Everyone has multiple vocations and thus multiple vocational identities because everyone has multiple relationships. The brain tries to order and structure the information we encounter and our experiences. It can be said that our brains try to order our vocations and our vocational identities, or at least tries to relate them to each other in some way. Public Christian worship, through sacramental practices, can help the brain in developing the relationships between vocational identities by providing a central axis, a central vocational identity, around which the others can move and through which they can relate. The unique Christian vocation to be Jesus’ witnesses gives us an identity through our baptism—God’s relationship with each person—that is directed into the world by communion—God’s relationship with all of creation into which we are called.
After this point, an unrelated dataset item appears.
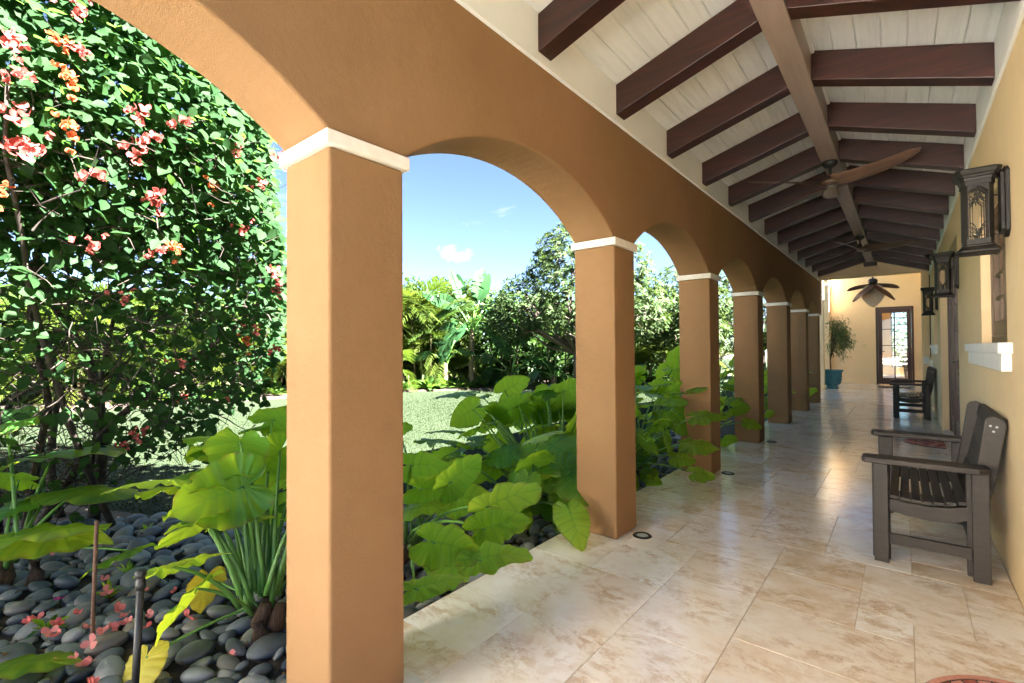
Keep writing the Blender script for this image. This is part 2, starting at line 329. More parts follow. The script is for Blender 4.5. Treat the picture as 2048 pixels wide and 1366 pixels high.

The unique nature of  Christian vocation can center our vocational identities because the promises of Jesus change our relationship to the law. All our other relationships create, to use Benne’s word, responsibilities. Demands of work and marriage, of being a neighbor and a citizen, of having children and being someone’s child, can and often do conflict because they demand of us tasks and time that require some kind of balance, some kind of decision-making. It is only through the promises of Jesus that we receive our death as good news that frees us from ourselves so that we might receive the demands and responsibilities that are laid on us in our relationships as good news.

TheoThru

The sacramental practices of public Christian worship form our brains in a way that can expand our perceptions of the presence of the trustworthy, reliable Jesus so that our brains might find a way to relate and deal with the conflicting demands of our multiple vocational identities. Because of the relationship God establishes with us in Christ by the movement of the Holy Spirit through the waters of baptism, all of our vocations can become part of the unique Christian vocation to be Jesus’ witnesses in the world. Through the sacramental practices of public Christian worship, we learn how to attend to the presence of God in all our relationships. Theological education has the chance to form public leaders of the church in such a way that they can help others learn how to center their vocational identities on the ultimately trustworthy, reliable Jesus through public Christian worship.